Oggi non mancano liturgisti, eruditi sì in anafore, ma di spessore teologico piuttosto modesto, i quali contestano sant'Ambrogio e i suoi seguaci per aver parlato delle "parole efficaci (sermo operatorius)" di Gesù Cristo come causa della conversione eucaristica.

Veramente dovrebbero incominciare a contestare san Giustino, nel quale troviamo l'espressione: "nutrimento consacrato con la preghiera di ringraziamento formata dalle "parole di Cristo"".

In ogni caso, il riconoscimento di questa efficacia è insegnamento tradizionale nella Chiesa, reso evidente anche nei gesti di adorazione che conseguono la consacrazione, e in altri richiami luminosi o sonori che la preparano o l'accompagnano, nella persuasione che proprio alla consacrazione, di cui l'epiclesi stessa è un aspetto, è dovuta la transustanziazione e quindi la presenza del Corpo e del Sangue del Signore.

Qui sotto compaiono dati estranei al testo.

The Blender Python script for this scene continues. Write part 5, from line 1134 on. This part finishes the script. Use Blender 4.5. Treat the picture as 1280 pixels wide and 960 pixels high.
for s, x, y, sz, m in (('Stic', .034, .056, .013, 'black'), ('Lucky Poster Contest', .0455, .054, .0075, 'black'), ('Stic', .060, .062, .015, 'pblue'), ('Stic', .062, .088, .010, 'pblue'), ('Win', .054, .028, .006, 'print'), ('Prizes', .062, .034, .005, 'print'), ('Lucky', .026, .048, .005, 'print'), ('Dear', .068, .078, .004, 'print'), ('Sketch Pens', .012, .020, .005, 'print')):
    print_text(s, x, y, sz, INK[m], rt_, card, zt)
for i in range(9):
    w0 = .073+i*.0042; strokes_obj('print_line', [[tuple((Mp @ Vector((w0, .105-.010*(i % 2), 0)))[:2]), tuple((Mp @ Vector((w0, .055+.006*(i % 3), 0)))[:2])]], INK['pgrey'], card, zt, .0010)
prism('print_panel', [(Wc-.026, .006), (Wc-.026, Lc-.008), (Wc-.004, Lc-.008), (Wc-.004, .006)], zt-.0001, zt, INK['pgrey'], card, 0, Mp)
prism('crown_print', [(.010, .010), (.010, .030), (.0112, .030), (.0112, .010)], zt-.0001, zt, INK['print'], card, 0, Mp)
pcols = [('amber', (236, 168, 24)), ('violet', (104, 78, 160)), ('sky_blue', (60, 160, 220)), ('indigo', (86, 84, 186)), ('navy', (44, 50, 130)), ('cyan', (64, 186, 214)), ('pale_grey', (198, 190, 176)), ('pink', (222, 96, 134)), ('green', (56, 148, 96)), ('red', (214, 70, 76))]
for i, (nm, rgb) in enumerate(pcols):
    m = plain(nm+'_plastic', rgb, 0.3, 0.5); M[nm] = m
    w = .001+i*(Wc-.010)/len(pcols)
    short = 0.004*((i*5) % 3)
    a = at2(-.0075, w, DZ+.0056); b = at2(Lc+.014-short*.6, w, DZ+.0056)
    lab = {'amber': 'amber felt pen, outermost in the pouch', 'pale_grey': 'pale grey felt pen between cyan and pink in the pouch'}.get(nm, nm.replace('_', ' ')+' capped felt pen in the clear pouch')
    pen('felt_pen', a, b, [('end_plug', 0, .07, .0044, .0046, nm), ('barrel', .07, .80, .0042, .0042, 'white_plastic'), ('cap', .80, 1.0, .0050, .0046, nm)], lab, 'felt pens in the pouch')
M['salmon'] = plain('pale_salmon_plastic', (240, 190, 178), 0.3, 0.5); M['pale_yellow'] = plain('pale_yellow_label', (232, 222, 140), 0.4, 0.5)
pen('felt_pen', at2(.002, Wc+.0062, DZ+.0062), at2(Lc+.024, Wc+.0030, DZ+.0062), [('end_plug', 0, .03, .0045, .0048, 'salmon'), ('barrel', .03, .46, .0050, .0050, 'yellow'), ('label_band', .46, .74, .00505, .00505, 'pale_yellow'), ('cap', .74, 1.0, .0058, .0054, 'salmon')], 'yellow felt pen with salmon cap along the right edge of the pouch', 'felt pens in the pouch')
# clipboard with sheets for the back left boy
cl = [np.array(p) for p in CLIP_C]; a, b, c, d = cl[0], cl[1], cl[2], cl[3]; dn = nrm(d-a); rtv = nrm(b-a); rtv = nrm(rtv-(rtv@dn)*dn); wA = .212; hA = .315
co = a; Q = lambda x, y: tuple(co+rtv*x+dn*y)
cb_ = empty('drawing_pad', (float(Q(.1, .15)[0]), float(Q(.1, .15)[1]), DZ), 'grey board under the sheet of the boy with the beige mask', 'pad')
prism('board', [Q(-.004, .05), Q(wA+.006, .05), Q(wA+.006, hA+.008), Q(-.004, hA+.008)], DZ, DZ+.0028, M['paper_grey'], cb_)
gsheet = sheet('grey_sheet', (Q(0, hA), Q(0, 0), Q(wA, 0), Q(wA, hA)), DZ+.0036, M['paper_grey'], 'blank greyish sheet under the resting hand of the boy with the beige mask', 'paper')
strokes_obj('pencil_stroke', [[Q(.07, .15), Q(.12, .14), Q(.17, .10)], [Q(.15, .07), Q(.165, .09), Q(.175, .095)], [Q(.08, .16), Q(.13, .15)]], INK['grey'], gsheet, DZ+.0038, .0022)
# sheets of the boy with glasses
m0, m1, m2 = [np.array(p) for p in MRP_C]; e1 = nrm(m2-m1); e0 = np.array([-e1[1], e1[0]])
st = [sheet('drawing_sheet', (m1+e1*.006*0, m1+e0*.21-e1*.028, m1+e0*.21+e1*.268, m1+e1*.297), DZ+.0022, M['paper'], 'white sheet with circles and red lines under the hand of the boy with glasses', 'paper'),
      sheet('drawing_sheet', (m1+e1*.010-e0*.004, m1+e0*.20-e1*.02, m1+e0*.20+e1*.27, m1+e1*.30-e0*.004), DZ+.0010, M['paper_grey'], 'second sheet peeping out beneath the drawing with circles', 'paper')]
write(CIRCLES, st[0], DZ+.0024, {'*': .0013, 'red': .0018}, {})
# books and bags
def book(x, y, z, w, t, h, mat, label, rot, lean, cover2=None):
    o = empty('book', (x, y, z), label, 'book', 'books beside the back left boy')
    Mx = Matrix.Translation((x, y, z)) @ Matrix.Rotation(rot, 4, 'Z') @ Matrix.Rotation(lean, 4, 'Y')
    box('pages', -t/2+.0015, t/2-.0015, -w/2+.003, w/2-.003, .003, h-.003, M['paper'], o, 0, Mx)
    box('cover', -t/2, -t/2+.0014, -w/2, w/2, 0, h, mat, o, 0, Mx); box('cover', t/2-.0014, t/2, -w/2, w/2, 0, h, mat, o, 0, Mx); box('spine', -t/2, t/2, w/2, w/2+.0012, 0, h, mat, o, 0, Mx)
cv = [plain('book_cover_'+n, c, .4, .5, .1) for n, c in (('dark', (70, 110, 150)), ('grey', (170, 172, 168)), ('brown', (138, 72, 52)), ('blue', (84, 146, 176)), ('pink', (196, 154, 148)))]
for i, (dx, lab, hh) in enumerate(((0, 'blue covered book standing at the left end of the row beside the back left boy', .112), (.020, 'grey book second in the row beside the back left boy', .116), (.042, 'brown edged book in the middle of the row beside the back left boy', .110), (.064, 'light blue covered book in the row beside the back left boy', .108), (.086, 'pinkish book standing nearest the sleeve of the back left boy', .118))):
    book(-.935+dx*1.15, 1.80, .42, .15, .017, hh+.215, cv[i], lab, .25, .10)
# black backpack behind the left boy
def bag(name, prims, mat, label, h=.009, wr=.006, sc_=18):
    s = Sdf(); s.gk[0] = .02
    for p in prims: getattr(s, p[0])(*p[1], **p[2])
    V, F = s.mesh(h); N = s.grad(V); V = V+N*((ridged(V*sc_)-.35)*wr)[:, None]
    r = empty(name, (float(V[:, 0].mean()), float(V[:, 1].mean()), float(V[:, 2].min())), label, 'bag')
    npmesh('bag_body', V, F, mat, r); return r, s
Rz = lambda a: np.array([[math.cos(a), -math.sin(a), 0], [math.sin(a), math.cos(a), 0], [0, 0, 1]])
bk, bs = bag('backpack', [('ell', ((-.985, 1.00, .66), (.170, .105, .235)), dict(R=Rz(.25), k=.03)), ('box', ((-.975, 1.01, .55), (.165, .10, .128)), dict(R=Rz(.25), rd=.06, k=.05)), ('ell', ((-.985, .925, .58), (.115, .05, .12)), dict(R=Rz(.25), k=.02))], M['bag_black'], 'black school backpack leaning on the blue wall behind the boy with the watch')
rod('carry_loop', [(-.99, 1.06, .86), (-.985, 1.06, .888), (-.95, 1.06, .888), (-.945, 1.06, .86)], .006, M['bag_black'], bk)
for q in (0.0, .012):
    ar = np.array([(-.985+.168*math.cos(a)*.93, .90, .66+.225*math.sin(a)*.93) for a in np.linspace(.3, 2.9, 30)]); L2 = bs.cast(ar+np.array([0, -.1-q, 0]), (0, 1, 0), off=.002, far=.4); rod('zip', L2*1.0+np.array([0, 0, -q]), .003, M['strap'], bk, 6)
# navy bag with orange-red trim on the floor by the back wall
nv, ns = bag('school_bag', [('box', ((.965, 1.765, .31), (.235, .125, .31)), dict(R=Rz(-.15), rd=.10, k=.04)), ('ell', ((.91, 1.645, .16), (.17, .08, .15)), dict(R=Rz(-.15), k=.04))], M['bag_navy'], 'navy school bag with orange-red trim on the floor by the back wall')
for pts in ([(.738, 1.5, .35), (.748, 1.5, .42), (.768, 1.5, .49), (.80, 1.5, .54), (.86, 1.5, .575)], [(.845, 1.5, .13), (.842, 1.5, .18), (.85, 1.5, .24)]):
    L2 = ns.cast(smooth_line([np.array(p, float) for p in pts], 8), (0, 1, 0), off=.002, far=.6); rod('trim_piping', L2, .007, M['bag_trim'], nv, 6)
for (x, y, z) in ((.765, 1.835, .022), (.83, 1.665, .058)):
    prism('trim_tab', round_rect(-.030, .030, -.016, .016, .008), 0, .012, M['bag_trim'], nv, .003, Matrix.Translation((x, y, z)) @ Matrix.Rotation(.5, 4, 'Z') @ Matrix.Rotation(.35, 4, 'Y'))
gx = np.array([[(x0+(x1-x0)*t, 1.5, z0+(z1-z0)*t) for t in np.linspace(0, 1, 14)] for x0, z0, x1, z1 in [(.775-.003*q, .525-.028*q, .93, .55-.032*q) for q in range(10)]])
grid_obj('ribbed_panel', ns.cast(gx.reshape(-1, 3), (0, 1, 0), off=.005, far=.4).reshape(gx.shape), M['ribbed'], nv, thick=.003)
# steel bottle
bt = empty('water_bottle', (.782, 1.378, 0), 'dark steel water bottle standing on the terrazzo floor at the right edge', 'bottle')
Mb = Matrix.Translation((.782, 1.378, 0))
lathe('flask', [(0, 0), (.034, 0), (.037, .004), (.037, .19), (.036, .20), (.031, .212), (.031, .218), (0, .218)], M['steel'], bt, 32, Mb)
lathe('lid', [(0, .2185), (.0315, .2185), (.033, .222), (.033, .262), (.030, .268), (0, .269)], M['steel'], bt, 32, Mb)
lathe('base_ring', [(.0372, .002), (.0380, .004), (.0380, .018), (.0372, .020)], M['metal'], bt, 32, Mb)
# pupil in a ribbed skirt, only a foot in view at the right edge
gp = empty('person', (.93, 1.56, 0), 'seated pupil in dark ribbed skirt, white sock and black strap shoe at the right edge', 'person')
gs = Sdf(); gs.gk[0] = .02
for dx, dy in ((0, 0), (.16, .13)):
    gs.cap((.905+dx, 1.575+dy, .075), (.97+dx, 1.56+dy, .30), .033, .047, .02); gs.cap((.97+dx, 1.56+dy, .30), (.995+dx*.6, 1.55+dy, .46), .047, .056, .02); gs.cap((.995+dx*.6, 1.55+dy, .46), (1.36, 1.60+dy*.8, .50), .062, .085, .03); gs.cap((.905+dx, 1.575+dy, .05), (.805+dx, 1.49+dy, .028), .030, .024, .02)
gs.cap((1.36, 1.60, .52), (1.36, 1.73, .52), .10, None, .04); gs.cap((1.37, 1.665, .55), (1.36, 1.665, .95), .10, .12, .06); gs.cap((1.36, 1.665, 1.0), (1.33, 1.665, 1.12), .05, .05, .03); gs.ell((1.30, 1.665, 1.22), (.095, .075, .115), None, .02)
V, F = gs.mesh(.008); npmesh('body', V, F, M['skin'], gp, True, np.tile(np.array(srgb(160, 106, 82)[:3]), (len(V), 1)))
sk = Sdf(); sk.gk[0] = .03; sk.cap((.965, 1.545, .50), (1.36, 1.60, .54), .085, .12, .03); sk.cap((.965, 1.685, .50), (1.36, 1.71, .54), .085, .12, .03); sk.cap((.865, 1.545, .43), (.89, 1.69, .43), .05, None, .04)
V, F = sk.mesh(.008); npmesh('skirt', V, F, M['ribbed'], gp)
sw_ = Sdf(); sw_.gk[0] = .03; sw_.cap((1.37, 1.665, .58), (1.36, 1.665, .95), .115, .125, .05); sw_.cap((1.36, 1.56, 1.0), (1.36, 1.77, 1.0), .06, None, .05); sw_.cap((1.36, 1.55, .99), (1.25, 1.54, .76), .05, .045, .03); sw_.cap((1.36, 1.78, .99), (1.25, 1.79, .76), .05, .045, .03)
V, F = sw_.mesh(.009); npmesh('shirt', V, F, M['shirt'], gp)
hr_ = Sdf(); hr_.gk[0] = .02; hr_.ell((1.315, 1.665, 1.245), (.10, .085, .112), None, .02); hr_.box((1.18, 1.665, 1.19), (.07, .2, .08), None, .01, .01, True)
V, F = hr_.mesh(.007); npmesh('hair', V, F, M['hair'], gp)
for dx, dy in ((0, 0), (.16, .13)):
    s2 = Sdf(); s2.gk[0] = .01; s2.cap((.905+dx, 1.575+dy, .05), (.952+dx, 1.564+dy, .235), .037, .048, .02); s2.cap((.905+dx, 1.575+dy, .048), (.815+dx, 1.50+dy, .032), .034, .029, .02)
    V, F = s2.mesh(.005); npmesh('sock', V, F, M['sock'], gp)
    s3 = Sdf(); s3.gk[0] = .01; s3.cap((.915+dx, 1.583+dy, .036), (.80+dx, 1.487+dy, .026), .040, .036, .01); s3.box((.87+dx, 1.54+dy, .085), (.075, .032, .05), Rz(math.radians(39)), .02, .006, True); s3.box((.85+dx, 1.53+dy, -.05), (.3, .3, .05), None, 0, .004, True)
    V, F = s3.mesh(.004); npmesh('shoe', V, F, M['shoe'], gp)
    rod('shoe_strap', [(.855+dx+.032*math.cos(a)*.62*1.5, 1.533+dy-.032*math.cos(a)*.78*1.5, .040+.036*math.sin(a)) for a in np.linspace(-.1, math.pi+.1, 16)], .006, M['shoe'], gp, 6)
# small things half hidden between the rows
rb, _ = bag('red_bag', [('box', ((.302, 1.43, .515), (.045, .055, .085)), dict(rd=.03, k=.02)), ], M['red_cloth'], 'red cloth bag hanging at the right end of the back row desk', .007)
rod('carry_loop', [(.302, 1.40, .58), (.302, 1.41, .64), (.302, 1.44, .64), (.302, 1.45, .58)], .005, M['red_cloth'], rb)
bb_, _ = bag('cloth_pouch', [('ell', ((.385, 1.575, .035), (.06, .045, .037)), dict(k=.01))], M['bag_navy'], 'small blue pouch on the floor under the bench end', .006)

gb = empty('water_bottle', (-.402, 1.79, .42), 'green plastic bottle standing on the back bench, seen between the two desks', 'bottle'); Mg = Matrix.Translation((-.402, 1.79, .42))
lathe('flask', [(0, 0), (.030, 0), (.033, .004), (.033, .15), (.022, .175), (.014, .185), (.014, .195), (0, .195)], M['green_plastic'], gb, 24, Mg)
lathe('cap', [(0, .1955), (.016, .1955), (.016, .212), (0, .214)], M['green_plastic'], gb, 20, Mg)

Certo, con la riforma liturgica l'anafora, ad alta voce o in canto, può essere più chiaramente compresa, e più attivamente partecipata, da tutta la comunità celebrante; ma non è per ciò stesso perentoriamente decaduta la convenienza, o l'opportunità, che permangano dei segni a ricordare, quasi a risvegliare l'attenzione, sull'importanza unica del "centro vitale dell'Eucaristia", come lo chiama Josef Andreas Jungmann, ossia del momento consacratorio e di quanto ad esso si connette.